The trend toward boutique and artist-curated festivals, how much is Goldenvoice involved in those? 
I love those. Goldenvoice has been doing some of those, down at the Queen Mary in Long Beach [Calif.]. 

Those have been very successful. It takes someone who really understands that scene each time. [Talent buyer] Jeff [Shuman] is uniquely qualified, just the way his brain works. That’s why he’s been delivering like that. 

Desert Trip in 2016 was arguably the greatest weekend of music in history, certainly for a certain age group.
It was a highlight for me, too. I watched all six artists with my daughter next to me, and it might have been the greatest weekend of my life because of that. 

It may be something that could never be duplicated. I know people were asking you almost as soon as it was done if you could ever do it again. 
[Laughs] Sure, me too, I was curious if I could do it again. I would love to someday, if it was right. You can’t force anything.

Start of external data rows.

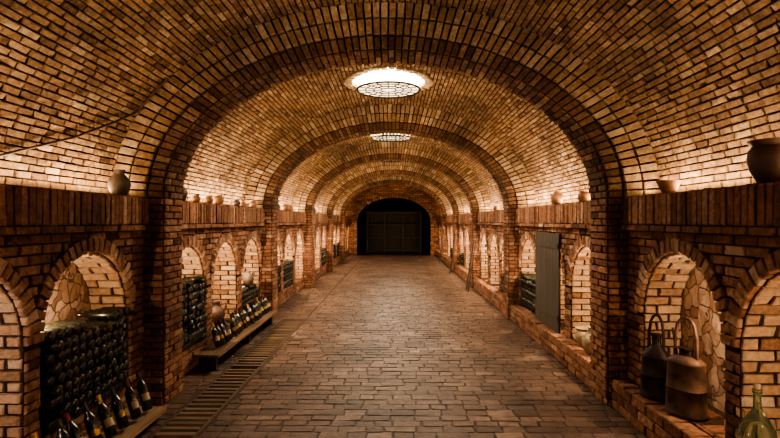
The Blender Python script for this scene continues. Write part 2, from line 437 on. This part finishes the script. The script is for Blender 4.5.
# ---------------------------------------------------------------- end walls
mb=MB()
OW,OS,OB=1.70,1.60,1.08
def top_open(x): return OS+OB*math.sqrt(max(0,1-(x/OW)**2)) if abs(x)<OW else 0
N=48
for i in range(N):
    x0=-2.42+4.84*i/N; x1=-2.42+4.84*(i+1)/N; xm=(x0+x1)/2
    zb=top_open(xm)
    mb.face([(x0,YEND,zb),(x1,YEND,zb),(x1,YEND,3.55),(x0,YEND,3.55)],1)
r=0; rh=0.08
while r*rh<3.45:
    z0=r*rh; zm=z0+rh/2; xlim=2.4 if zm<ZV else AV*math.sqrt(max(0,1-((zm-ZV)/BV)**2))
    if zm<OS: w=OW
    elif zm<OS+OB+.13: w=(OW+.13)*math.sqrt(max(0,1-((zm-OS)/(OB+.13))**2))
    else: w=0
    x=-2.5+(r%2)*0.125
    while x<2.5:
        for lo,hi in (((-xlim,-w),(w,xlim)) if w>0 else ((-xlim,xlim),)):
            a=max(x,lo); b=min(x+.25,hi)
            if b-a>.03: mb.brick([(a+.006,YEND,z0+.006),(b-.006,YEND,z0+.006),(b-.006,YEND,z0+rh-.006),(a+.006,YEND,z0+rh-.006)],(0,-1,0),0.015)
        x+=.25
    r+=1
for k in range(48):
    a0=math.pi*k/48+.008; a1=math.pi*(k+1)/48-.008
    Q=lambda a,e:(-(OW+e)*math.cos(a),YEND,OS+(OB+e)*math.sin(a))
    mb.brick([Q(a0,0),Q(a1,0),Q(a1,.13),Q(a0,.13)],(0,-1,0),0.02)
struct('wall_back',mb,[M_WALL,M_MORT],'brick end wall with a wide arched opening','wall')
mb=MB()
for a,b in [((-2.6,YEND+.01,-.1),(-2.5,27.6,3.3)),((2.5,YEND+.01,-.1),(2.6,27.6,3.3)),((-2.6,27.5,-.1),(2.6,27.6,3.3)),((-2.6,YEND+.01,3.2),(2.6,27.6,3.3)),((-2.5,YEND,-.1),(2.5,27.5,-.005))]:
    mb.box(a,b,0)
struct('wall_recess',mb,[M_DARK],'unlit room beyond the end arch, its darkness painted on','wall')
mb=MB(); mb.box((-2.6,YB-.1,-.1),(2.6,YB,3.6),0); struct('wall_front',mb,[M_MORT],'plain dark end wall','wall')

e=obj('storage_rack',None,(0,25.4,0),label='tall dark wooden storage rack standing in the unlit room',category='rack')
mb=MB()
for x in (-1.3,-0.45,0.45,1.3): 
    for y in (-.2,.2): mb.box((x-.04,y-.04,0),(x+.04,y+.04,2.1))
obj('upright_frame',mb.mesh('upright_frame',[M_GATE]),parent=e)
for z in (0.12,0.75,1.4,2.0):
    mb=MB(); mb.box((-1.36,-.26,z),(1.36,.26,z+.05)); obj('shelf',mb.mesh('shelf',[M_GATE]),parent=e)
mb=MB(); mb.box((-1.36,.27,0),(1.36,.3,2.1)); obj('back_panel',mb.mesh('back_panel',[M_DWOOD]),parent=e)

# ---------------------------------------------------------------- floor
mb=MB(); mb.box((-2.2,YB,-.16),(2.2,YEND,-.055),2)
GX0,GX1,GY1=-1.74,-1.38,8.35
FZ=-.005
mb.face([(GX1,YB,FZ),(2.12,YB,FZ),(2.12,YEND,FZ),(GX1,YEND,FZ)],1)
mb.face([(-2.12,YB,FZ),(GX0,YB,FZ),(GX0,YEND,FZ),(-2.12,YEND,FZ)],1)
mb.face([(GX0,GY1,FZ),(GX1,GY1,FZ),(GX1,YEND,FZ),(GX0,YEND,FZ)],1)
def lay(xa,xb,ya,yb):
    x=xa-U(0,.2)
    while x<xb-.02:
        w=U(.13,.25); a=max(x,xa); b=min(x+w,xb); x+=w
        if b-a<.04: continue
        q=lambda:U(-.008,.008)
        mb.brick([(a+.003+q(),ya+.003+q(),FZ),(b-.003+q(),ya+.003+q(),FZ),(b-.003+q(),yb-.003+q(),FZ),(a+.003+q(),yb-.003+q(),FZ)],(0,0,1),0.005,ch=0.0025,jit=0.010,tint=min(1,max(0,random.gauss(.5,.2))))
y=YB
while y<YEND-.05:
    h=U(.105,.15)
    if y+h>YEND: h=YEND-y
    lay(GX1+.015,1.96,y,y+h)
    lay(-2.11,GX0 if y<GY1 else GX1,y,y+h)
    y+=h
struct('floor',mb,[M_FLOOR,M_FMORT,M_DARK],'worn reddish brown brick paving','floor')

for bi,(ya,yb) in enumerate(bays):
    mb=MB(); mb.box((1.965,ya,0.001),(XW,yb,.228),1)
    for r in range(3):
        y=ya-(r%2)*.12
        while y<yb:
            a=max(y,ya);b=min(y+.245,yb); y+=.245
            if b-a>.03: mb.brick([(1.965,a+.006,r*.076+.004),(1.965,b-.006,r*.076+.004),(1.965,b-.006,r*.076+.07),(1.965,a+.006,r*.076+.07)],(-1,0,0),.014)
    y=ya
    while y<yb-.03:
        b=min(y+.12,yb); mb.brick([(1.955,y+.005,.228),(1.955,b-.005,.228),(XW-.02,b-.005,.228),(XW-.02,y+.005,.228)],(0,0,1),.014,tint=.6); y+=.12
    trim(mb,[M_WALL,M_MORT],'low brick plinth running under the niches','plinth')

# ---------------------------------------------------------------- slatted drain cover
for k,(ya,yb) in enumerate([(0.2,3.0),(3.02,5.7),(5.72,8.34)]):
    e=obj('drain_grating',None,(0,ya,-.05),label='slatted wooden grating covering the floor channel',category='grating',group='floor channel gratings')
    mb=MB()
    mb.box((GX0+.004,0,0),(GX0+.034,yb-ya,.046)); mb.box((GX1-.034,0,0),(GX1-.004,yb-ya,.046))
    obj('side_rail',mb.mesh('side_rail',[M_RAIL]),parent=e)
    mb=MB(); y=.02
    while y<yb-ya-.06:
        mb.box((GX0+.034,y,.012),(GX1-.034,y+.05,.05+U(-.004,.002))); y+=.105
    s=obj('slats',mb.mesh('slats',[M_SLAT]),parent=e); s['kind']='stuff'

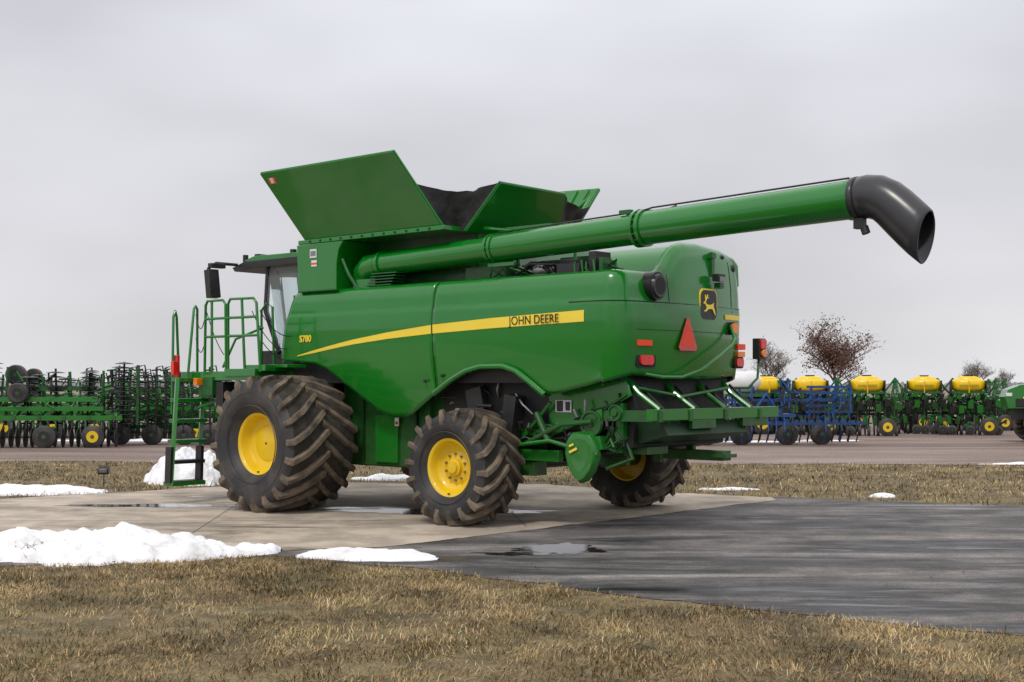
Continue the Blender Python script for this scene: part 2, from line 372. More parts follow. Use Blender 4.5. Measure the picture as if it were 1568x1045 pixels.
for i in range(44):
    x=random.uniform(-1.7,.9); z=random.uniform(1.15,2.1); y=random.uniform(1.1,1.36)
    dx=random.uniform(-.45,.45); dz=random.uniform(-.3,.3)
    mb.tube([(x,y,z),(x+dx*.5,y+.04,z+dz*.5+random.uniform(-.08,.08)),(x+dx,y,z+dz)],random.choice((.012,.02,.03)),random.choice((BLK,BLK,GREEN_D,DARK,DARK,STEEL)),7)
mb.box((.15,1.3,1.75),(.3,.2,.4),BLK,(.0,.2,0)); mb.box((-.55,1.35,1.5),(.22,.25,.7),BLK,(0,-.15,0))
mb.tube([(-.9,1.4,1.2),(-1.5,1.42,1.45),(-2.0,1.4,1.5)],.035,GREEN_D); mb.tube([(-.75,1.42,1.15),(-1.3,1.45,1.22),(-2.1,1.4,1.05)],.03,GREEN)
mb.tube([(-.7,1.3,1.25),(-1.25,1.36,1.75)],.025,GREEN)
mb.tube([(-1.0,1.36,1.6),(-1.25,1.4,1.2)],.05,GREEN_D)
mb.prism([(-1.15,1.95),(-2.45,2.1),(-2.55,1.85),(-1.95,1.55),(-1.25,1.30),(-1.15,1.5)],'y',1.22,1.27,GREEN)
mb.tube([(-2.5,1.28,1.87),(-1.95,1.28,1.56),(-1.25,1.28,1.31)],.022,GREEN_D,6)
for x,z in ((-1.3,1.9),(-1.7,1.95),(-2.1,2.0),(-1.3,1.45),(-1.8,1.6)): mb.cyl((x,1.27,z),(x,1.285,z),.02,STEEL,8)
mb.box((-1.42,1.285,1.70),(.28,.01,.17),WHITE); mb.box((-1.36,1.292,1.70),(.11,.008,.15),BLK); mb.box((-1.50,1.292,1.70),(.08,.008,.12),BLK)
for (x,z,r) in ((-1.95,1.47,.18),(-1.2,1.35,.10),(-2.35,1.62,.11)):
    mb.ylathe([(.0,r),(.02,r*.9),(.035,r*.93),(.05,r),(.05,r*.82),(.03,r*.78),(.03,.05),(.06,.045),(.06,0)],(x,1.32,z),GREEN_D,28)
mb.tube([(-1.97,1.35,1.65),(-2.36,1.35,1.73)],.012,BLK,5); mb.tube([(-1.9,1.35,1.29),(-1.22,1.35,1.24)],.012,BLK,5)
sd=Vector((-1.80,1.40,1.02))
sp=[(.0,.34),(-.20,.32),(-.29,.18),(-.29,-.02),(-.22,-.20),(-.10,-.33),(0,-.37),(.10,-.30),(.20,-.14),(.25,.05),(.22,.22),(.14,.32)]
rows=[]
for off,sc_ in ((-.08,1.0),(.0,1.0),(.05,.90),(.06,.72),(.045,.45),(.045,.01)):
    rows.append([(sd.x+a*sc_,sd.y+off,sd.z+b_*sc_) for a,b_ in sp])
mb.grid(rows,GREEN,True)
mb.box(sd+Vector((.07,.068,.08)),(.14,.012,.035),YSTR,(0,.4,0)); mb.box(sd+Vector((.10,.068,.15)),(.08,.012,.03),YSTR,(0,.4,0))
mb.prism([(-1.6,1.3),(-2.1,1.3),(-2.15,1.12),(-1.55,1.12)],'y',1.1,1.36,GREEN)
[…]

What’s left for you to do that you haven’t done?
Every day is something fun. Tomorrow [May 14] we’re announcing The Cure in Pasadena, where we do Arroyo Seco. 

Like what you were just talking about, [The Cure’s] Robert Smith curated it, The Cure curated the show, and it has been really fun to watch.

Are you working on anything you can give a hint about?
I always have a handful of ideas floating around in the head.

I bet your head is a pretty interesting place to take a tour of.
Yeah, there’s cobwebs in there, too.

It sounds like you’re having fun in general.
I am, it’s a fun time right now. There are so many opportunities out there, so many great artists from around the world. We’re noticing that, more than ever, you can sing in your own language and make it in America. That’s interesting to me.